**Direction:** Could you output each line of the data that follows exactly?

**Available data:**

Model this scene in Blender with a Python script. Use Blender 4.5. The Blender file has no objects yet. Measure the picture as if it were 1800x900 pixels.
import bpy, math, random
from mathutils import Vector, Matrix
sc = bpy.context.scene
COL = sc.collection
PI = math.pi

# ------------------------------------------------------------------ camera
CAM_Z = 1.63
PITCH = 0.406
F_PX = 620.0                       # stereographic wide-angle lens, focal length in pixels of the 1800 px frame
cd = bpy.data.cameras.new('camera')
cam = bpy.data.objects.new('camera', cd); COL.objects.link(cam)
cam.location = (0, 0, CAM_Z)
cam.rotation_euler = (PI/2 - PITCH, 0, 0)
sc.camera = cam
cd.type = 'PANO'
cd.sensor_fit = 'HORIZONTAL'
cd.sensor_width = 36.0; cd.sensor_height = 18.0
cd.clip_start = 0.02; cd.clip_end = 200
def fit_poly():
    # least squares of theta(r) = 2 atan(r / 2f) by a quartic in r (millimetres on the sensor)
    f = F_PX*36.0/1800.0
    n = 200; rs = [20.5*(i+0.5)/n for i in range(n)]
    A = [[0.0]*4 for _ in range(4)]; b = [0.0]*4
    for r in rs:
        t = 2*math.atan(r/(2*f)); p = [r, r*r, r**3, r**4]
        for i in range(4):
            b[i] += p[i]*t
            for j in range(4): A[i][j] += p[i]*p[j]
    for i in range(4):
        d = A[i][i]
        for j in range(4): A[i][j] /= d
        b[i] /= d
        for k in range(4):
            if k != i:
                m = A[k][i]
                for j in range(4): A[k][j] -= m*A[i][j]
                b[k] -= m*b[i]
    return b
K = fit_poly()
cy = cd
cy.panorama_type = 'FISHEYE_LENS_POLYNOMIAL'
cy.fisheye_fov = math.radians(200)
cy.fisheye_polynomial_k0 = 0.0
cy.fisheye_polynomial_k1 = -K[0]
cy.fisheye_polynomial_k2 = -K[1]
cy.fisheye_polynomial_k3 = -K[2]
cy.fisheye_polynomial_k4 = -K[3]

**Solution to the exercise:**
Model this scene in Blender with a Python script. Use Blender 4.5. The Blender file has no objects yet. Measure the picture as if it were 1800x900 pixels.
import bpy, math, random
from mathutils import Vector, Matrix
sc = bpy.context.scene
COL = sc.collection
PI = math.pi

# ------------------------------------------------------------------ camera
CAM_Z = 1.63
PITCH = 0.406
F_PX = 620.0                       # stereographic wide-angle lens, focal length in pixels of the 1800 px frame
cd = bpy.data.cameras.new('camera')
cam = bpy.data.objects.new('camera', cd); COL.objects.link(cam)
cam.location = (0, 0, CAM_Z)
cam.rotation_euler = (PI/2 - PITCH, 0, 0)
sc.camera = cam
cd.type = 'PANO'
cd.sensor_fit = 'HORIZONTAL'
cd.sensor_width = 36.0; cd.sensor_height = 18.0
cd.clip_start = 0.02; cd.clip_end = 200
def fit_poly():
    # least squares of theta(r) = 2 atan(r / 2f) by a quartic in r (millimetres on the sensor)
    f = F_PX*36.0/1800.0
    n = 200; rs = [20.5*(i+0.5)/n for i in range(n)]
    A = [[0.0]*4 for _ in range(4)]; b = [0.0]*4
    for r in rs:
        t = 2*math.atan(r/(2*f)); p = [r, r*r, r**3, r**4]
        for i in range(4):
            b[i] += p[i]*t
            for j in range(4): A[i][j] += p[i]*p[j]
    for i in range(4):
        d = A[i][i]
        for j in range(4): A[i][j] /= d
        b[i] /= d
        for k in range(4):
            if k != i:
                m = A[k][i]
                for j in range(4): A[k][j] -= m*A[i][j]
                b[k] -= m*b[i]
    return b
K = fit_poly()
cy = cd
cy.panorama_type = 'FISHEYE_LENS_POLYNOMIAL'
cy.fisheye_fov = math.radians(200)
cy.fisheye_polynomial_k0 = 0.0
cy.fisheye_polynomial_k1 = -K[0]
cy.fisheye_polynomial_k2 = -K[1]
cy.fisheye_polynomial_k3 = -K[2]
cy.fisheye_polynomial_k4 = -K[3]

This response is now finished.